--- Start Material provided ---

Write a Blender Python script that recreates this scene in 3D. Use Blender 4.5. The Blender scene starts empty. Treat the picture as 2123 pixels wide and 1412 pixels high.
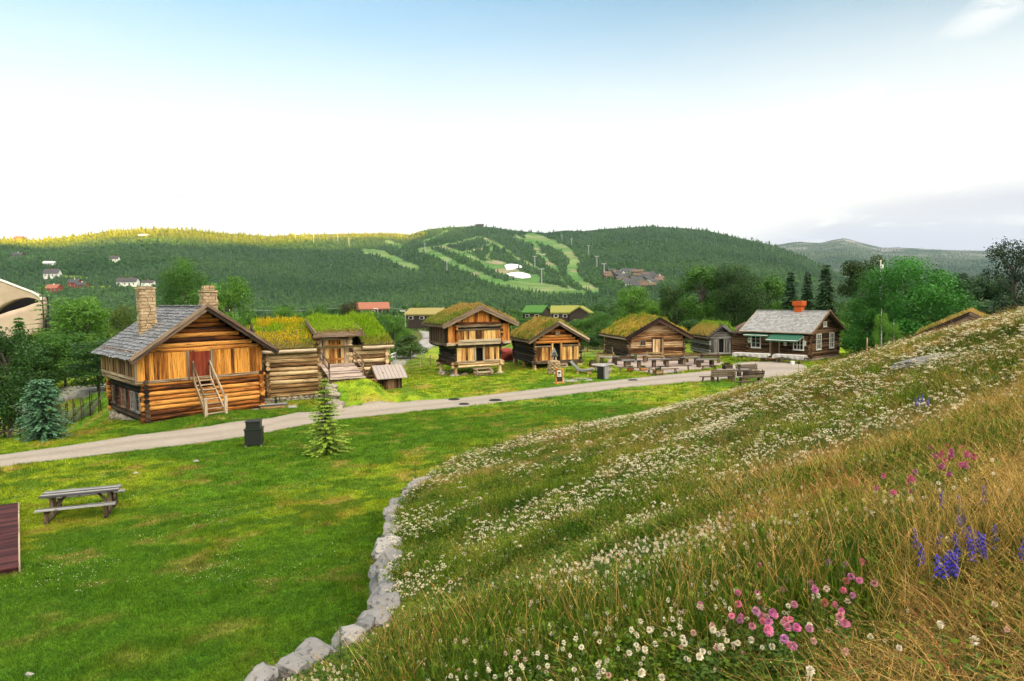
import bpy, math, random
import numpy as np
from mathutils import Vector, Matrix
R = math.radians
S = bpy.context.scene
COL = S.collection
rnd = random.Random(11)
NR = np.random.default_rng(5)

# ---------------------------------------------------------------- camera model (24 mm on full frame)
E = 6.6
F = 1415.3
PITCH, ROLL = R(3.8), R(-0.8)
CAMROT = Matrix.Rotation(R(90) - PITCH, 3, 'X') @ Matrix.Rotation(ROLL, 3, 'Z')


def ray(px, py):
    d = CAMROT @ Vector(((px - 1061.5) / F, -(py - 706) / F, -1))
    return d / d.y


def at_y(px, py, y):
    d = ray(px, py)
    return Vector((d.x * y, y, E + d.z * y))


def hor(px):            # picture row of the horizon in column px
    return 706 - F * math.tan(PITCH) + (1061.5 - px) * math.tan(-ROLL)


def C(h):
    h = h.lstrip('#')
    o = []
    for i in (0, 2, 4):
        c = int(h[i:i + 2], 16) / 255
        o.append(c / 12.92 if c <= .04045 else ((c + .055) / 1.055) ** 2.4)
    return tuple(o)


# ---------------------------------------------------------------- tagging
def tag(o, label=None, cat=None, group=None, kind=None):
    if label: o['label'] = label
    if cat: o['category'] = cat
    if group: o['group'] = group
    if kind: o['kind'] = kind
    return o


def thing(name, label, cat, loc=(0, 0, 0), rz=0, group=None):
    o = bpy.data.objects.new(name, None)
    o.empty_display_size = .3
    COL.objects.link(o)
    o.location = loc
    o.rotation_euler = (0, 0, rz)
    return tag(o, label, cat, group)


def children(o):
    return [c for c in bpy.data.objects if c.parent == o]


def copy_tree(o, parent=None):
    c = o.copy()
    COL.objects.link(c)
    c.parent = parent
    for ch in children(o):
        copy_tree(ch, c)
    return c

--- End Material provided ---

▶ [Problem requirements]: Locate the string "scene" in the listing above and copy every line where it occurs.

▶ [Expected answer]:
Write a Blender Python script that recreates this scene in 3D. Use Blender 4.5. The Blender scene starts empty. Treat the picture as 2123 pixels wide and 1412 pixels high.
S = bpy.context.scene